There’s something magical about vinyl records. The tactile pleasure of holding the record in your hand and the warm, analogue sound.
But why settle for buying vinyl records – which are bloody expensive, by the way – when you can make your own at home on your kitchen table?
Sweden’s Teenage Engineering has a particular flair for quirky and hip inventions. They’ve recreated Stig Carlsson’s classic OD-11 speaker, made a portable radio you can remix on. And they’ve collaborated with IKEA to create the Frekvens hackable speaker.
This time, the teenage engineers have joined forces with Japanese Yuri Suzuki, who has created a home-use record cutting machine called the PO-80 record factory.
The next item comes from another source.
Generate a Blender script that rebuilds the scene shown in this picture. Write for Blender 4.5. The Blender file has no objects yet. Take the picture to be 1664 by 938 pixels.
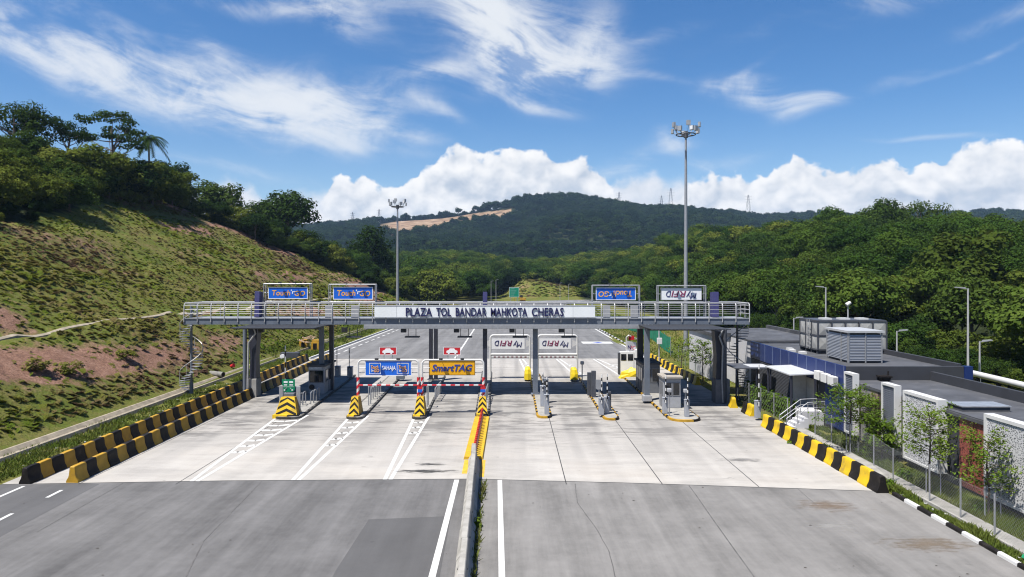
import bpy, bmesh, math, random
import numpy as np
from mathutils import Vector, Matrix

R = math.radians
sc = bpy.context.scene
COL = sc.collection
rnd = random.Random(7)
rng = np.random.default_rng(11)

# ------------------------------------------------------------------ camera, world, sun, exposure
F, H, HZ, CX = 1120.0, 10.0, 450.0, 832.0          # focal length in photo pixels, camera height, horizon row, centre column
cam_d = bpy.data.cameras.new("camera")
cam = bpy.data.objects.new("camera", cam_d)
COL.objects.link(cam)
cam.location = (0, 0, H)
cam.rotation_euler = (R(90), 0, 0)
cam_d.sensor_width = 36.0
cam_d.lens = 36.0 * F / 1664.0
cam_d.shift_y = -(469.0 - HZ) / 1664.0
cam_d.clip_start = 0.3
cam_d.clip_end = 9000.0
sc.camera = cam

SUN_DIR = Vector((-0.37, -0.33, 1.0)).normalized()
SUN_EL = math.asin(SUN_DIR.z)
SUN_ROT = math.atan2(SUN_DIR.x, SUN_DIR.y)
sun_d = bpy.data.lights.new("sun", 'SUN')
sun_d.energy = 5.0
sun_d.angle = R(0.53)
sun_d.color = (1.0, 0.955, 0.89)
sun = bpy.data.objects.new("sun", sun_d)
COL.objects.link(sun)
sun.rotation_euler = (-SUN_DIR).to_track_quat('-Z', 'Y').to_euler()
sun.location = (-40, -20, 90)

sc.view_settings.view_transform = 'Standard'
sc.view_settings.look = 'None'
sc.view_settings.exposure = 0.95
sc.view_settings.gamma = 1.0
sc.render.engine = 'CYCLES'
sc.cycles.use_denoising = True
sc.cycles.pixel_filter_type = 'BLACKMAN_HARRIS'
sc.cycles.filter_width = 1.15
sc.cycles.max_bounces = 5
sc.cycles.diffuse_bounces = 3
sc.cycles.glossy_bounces = 2
sc.cycles.transmission_bounces = 3
sc.cycles.volume_bounces = 0
sc.cycles.transparent_max_bounces = 8
sc.cycles.caustics_reflective = False
sc.cycles.caustics_refractive = False
sc.render.film_transparent = False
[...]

And to make it extra quirky, you have to assemble it yourself. Which should be easy, and not require the use of tools.
Once the machine is assembled, you simply plug in an analog signal source, place one of the included cuttable vinyl records on the turntable, lower the cutting needle, and go. That’s how simple it is, according to Teenage Engineering.
Once the record is finished, it can be played back on the PO-80 using the more regular tone arm and pickup. There’s a built-in speaker and analogue 3.5mm minijack output. Whether the records can also be played on a conventional turntable, we can’t ascertain from the website. But we guess you can. And that for the sake of the pickup, you’d probably better not.
Like everything else from Teenage Engineering, the PO-80 record factory is made with a glint in the eye and a style-savvy sense of the quirkily hip. The sound is true lo-fi, but definitely recognisable. And the price is just EUR 150. Which is just a twentieth of the only other home use record cutting machine that we know of, the Phonocut.
Five blank vinyl records are included, and extra records cost EUR 20 for five pieces. Extra cutting heads can be purchased for EUR 15.
The machine has previously been sold in a version, made by the Japanese toy manufacturer Gakken.